**Supplied data:**
● ● ●

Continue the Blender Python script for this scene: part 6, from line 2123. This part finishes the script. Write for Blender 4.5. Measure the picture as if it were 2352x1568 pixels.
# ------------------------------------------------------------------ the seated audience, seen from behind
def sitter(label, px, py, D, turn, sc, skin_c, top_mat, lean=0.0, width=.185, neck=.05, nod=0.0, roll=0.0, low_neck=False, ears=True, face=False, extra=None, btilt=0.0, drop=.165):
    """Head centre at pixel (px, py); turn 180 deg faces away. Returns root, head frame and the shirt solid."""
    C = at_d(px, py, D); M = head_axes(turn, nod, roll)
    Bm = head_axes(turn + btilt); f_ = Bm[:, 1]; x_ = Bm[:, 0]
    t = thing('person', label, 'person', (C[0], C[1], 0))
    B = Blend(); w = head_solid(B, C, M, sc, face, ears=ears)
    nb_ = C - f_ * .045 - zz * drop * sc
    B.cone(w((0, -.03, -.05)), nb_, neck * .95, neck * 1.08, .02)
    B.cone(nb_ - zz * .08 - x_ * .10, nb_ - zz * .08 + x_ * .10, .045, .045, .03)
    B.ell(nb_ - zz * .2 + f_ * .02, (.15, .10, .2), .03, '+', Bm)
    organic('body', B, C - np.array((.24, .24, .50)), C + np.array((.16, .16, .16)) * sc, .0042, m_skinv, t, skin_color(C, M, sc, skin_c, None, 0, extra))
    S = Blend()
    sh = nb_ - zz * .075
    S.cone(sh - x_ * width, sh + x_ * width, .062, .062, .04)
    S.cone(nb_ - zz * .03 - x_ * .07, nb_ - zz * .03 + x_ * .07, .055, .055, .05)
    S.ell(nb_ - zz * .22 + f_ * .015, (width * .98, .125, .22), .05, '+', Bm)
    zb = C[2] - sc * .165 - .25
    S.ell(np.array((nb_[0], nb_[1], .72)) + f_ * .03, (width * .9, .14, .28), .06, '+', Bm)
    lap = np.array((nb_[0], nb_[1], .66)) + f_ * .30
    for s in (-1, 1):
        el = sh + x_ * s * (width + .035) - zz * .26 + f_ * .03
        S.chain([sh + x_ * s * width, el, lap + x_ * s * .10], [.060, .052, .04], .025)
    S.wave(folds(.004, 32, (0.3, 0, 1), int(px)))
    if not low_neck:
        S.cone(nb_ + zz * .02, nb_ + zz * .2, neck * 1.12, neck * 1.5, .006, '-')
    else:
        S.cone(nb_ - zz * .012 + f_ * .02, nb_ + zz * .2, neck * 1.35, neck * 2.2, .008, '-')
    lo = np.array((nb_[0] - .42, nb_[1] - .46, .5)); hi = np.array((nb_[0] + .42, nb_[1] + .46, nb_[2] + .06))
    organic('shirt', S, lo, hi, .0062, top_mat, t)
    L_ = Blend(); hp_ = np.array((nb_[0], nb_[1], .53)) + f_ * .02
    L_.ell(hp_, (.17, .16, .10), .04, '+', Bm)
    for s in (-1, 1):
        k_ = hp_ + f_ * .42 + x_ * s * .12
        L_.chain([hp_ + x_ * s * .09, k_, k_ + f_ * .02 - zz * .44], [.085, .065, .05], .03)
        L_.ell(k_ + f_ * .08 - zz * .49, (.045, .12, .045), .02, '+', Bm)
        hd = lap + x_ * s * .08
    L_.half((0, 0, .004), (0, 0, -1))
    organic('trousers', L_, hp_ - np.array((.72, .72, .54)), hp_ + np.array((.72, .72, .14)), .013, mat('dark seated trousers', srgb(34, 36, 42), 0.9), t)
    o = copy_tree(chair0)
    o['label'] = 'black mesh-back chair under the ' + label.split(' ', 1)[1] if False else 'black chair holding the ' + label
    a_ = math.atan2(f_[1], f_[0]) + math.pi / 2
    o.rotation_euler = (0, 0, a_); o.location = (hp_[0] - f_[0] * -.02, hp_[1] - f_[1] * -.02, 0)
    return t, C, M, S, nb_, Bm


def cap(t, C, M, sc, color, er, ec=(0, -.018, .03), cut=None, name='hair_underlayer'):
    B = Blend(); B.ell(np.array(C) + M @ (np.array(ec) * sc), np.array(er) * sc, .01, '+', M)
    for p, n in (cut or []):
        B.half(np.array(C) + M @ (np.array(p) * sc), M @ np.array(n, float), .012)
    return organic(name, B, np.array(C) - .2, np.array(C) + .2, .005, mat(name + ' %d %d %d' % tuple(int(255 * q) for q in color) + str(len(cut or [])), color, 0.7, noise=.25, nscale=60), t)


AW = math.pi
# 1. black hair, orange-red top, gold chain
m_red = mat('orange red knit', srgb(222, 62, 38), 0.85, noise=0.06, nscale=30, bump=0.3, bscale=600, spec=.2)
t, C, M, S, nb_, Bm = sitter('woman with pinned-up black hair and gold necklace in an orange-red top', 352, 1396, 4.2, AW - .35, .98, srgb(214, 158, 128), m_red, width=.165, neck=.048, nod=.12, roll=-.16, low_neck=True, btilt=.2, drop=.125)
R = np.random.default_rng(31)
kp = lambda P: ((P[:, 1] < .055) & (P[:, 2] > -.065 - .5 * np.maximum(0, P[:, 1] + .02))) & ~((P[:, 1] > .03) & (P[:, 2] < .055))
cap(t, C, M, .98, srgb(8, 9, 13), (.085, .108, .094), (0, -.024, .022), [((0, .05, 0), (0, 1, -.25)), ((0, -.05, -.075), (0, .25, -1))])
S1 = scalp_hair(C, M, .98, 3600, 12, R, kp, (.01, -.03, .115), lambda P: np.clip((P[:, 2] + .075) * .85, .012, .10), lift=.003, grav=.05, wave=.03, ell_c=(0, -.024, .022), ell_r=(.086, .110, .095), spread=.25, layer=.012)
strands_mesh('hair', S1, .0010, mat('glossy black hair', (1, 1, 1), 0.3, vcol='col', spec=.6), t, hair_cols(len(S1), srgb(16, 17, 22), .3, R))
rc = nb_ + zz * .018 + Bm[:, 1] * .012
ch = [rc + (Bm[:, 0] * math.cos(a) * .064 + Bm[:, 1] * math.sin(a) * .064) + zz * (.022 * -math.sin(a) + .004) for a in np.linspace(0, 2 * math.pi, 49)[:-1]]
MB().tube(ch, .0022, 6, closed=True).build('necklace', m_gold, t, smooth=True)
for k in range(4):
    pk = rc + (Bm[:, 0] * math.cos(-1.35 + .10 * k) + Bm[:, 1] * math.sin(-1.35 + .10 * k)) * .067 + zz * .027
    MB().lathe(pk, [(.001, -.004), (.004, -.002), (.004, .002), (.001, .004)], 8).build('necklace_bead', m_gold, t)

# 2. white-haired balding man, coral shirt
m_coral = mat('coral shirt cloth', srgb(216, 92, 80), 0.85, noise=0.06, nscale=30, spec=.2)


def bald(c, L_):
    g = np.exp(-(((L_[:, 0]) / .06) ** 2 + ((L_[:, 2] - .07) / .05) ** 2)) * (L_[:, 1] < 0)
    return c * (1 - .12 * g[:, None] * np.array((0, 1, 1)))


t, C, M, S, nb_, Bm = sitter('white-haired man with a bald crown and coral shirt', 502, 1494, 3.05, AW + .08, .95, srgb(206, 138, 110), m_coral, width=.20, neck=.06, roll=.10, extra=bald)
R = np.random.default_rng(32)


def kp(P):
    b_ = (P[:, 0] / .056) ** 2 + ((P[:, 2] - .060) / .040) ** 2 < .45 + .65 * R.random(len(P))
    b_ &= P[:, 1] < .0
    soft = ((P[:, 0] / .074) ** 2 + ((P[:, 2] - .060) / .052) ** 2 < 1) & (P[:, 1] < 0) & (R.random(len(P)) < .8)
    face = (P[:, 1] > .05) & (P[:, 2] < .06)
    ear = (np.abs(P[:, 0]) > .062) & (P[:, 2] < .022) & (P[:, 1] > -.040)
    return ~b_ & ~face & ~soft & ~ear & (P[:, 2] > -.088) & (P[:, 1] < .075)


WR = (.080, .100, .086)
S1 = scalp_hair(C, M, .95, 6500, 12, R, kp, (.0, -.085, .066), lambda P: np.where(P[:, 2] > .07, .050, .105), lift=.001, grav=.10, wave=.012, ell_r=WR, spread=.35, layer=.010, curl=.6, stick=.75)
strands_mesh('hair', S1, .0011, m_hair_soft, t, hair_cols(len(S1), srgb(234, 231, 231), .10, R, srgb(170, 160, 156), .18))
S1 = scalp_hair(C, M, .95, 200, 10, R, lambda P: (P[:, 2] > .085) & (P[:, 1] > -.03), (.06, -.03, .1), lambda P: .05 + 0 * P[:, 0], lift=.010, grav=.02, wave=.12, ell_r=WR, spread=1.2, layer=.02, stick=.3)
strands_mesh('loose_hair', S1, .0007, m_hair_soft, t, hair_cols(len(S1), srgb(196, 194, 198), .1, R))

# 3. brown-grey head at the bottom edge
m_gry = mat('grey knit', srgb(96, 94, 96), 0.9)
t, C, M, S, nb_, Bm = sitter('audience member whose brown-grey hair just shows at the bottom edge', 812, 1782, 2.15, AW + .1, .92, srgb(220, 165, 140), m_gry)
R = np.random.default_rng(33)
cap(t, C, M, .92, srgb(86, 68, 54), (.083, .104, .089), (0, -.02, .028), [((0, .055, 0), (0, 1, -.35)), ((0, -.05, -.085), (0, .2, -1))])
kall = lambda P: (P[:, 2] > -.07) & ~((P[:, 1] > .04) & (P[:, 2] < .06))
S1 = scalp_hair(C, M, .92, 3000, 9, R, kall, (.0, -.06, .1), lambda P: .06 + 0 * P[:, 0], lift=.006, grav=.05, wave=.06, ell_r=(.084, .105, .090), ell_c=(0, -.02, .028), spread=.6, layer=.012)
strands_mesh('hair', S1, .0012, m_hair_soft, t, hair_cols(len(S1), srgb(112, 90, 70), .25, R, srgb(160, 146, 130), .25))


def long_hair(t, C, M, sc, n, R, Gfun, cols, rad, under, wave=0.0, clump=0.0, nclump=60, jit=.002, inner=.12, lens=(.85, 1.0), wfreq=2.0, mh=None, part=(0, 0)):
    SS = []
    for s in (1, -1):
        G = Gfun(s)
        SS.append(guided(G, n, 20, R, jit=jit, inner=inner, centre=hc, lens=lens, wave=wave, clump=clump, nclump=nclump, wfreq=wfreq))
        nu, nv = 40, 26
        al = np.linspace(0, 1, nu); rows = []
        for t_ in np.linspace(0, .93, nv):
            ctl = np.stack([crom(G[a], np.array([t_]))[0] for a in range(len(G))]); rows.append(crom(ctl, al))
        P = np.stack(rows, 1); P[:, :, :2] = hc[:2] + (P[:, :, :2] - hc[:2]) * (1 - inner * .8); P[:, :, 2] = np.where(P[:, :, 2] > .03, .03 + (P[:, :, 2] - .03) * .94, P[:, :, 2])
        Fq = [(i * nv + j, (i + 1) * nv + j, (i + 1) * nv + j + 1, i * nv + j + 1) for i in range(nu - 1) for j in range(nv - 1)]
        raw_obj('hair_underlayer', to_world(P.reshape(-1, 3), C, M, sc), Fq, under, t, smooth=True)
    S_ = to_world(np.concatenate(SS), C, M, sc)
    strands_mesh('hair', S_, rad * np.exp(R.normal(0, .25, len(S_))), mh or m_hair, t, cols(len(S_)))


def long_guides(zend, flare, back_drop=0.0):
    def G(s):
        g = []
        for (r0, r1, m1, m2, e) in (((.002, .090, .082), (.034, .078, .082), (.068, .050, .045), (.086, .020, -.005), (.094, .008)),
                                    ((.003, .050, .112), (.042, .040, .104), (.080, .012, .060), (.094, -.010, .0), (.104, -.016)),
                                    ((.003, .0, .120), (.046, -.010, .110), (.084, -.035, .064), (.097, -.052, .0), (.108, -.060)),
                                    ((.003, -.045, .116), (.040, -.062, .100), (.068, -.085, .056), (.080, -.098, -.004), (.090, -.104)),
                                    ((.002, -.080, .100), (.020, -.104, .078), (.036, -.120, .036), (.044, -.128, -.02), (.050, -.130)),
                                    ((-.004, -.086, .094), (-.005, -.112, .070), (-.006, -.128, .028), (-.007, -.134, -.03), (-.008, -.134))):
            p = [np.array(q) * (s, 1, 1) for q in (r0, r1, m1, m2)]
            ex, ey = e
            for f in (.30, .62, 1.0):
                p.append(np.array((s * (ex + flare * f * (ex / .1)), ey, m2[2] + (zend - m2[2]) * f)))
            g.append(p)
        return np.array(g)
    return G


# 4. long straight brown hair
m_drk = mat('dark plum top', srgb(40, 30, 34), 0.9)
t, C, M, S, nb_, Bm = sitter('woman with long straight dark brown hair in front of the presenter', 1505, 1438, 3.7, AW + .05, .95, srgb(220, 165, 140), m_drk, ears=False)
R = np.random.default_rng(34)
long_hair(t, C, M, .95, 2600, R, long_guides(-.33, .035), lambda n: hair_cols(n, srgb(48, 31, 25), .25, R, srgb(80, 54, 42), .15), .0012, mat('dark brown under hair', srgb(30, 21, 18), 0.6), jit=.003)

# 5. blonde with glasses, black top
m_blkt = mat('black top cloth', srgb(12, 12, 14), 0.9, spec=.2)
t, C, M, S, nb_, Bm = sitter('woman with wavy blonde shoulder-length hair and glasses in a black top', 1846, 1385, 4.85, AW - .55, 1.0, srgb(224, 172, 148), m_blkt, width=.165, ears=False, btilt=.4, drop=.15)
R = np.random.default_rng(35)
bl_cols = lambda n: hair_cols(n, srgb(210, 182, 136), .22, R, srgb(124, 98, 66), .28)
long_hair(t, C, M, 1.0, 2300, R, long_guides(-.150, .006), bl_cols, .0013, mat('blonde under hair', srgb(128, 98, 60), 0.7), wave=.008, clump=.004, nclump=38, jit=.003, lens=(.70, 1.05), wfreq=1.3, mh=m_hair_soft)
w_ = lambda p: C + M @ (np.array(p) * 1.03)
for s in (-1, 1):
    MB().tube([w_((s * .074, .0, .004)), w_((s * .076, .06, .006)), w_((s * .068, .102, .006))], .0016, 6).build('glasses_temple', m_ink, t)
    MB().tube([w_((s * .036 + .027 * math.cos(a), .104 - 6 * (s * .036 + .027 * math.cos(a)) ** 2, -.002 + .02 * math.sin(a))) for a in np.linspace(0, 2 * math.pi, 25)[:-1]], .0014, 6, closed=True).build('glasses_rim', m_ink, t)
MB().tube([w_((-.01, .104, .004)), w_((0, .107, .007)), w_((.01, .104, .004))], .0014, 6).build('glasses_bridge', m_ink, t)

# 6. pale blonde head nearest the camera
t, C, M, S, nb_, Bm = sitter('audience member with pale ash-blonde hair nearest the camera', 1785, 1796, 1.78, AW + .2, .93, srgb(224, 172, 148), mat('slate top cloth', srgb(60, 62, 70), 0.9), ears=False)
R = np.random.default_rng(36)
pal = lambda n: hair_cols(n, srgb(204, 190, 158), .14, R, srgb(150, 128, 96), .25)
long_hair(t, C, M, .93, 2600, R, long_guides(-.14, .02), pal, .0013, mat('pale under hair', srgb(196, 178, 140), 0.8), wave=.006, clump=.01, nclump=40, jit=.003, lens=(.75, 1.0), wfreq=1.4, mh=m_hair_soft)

● ● ●

**Set task:** Return each line where "from" shows up.

**Task response:**
Continue the Blender Python script for this scene: part 6, from line 2123. This part finishes the script. Write for Blender 4.5. Measure the picture as if it were 2352x1568 pixels.
# ------------------------------------------------------------------ the seated audience, seen from behind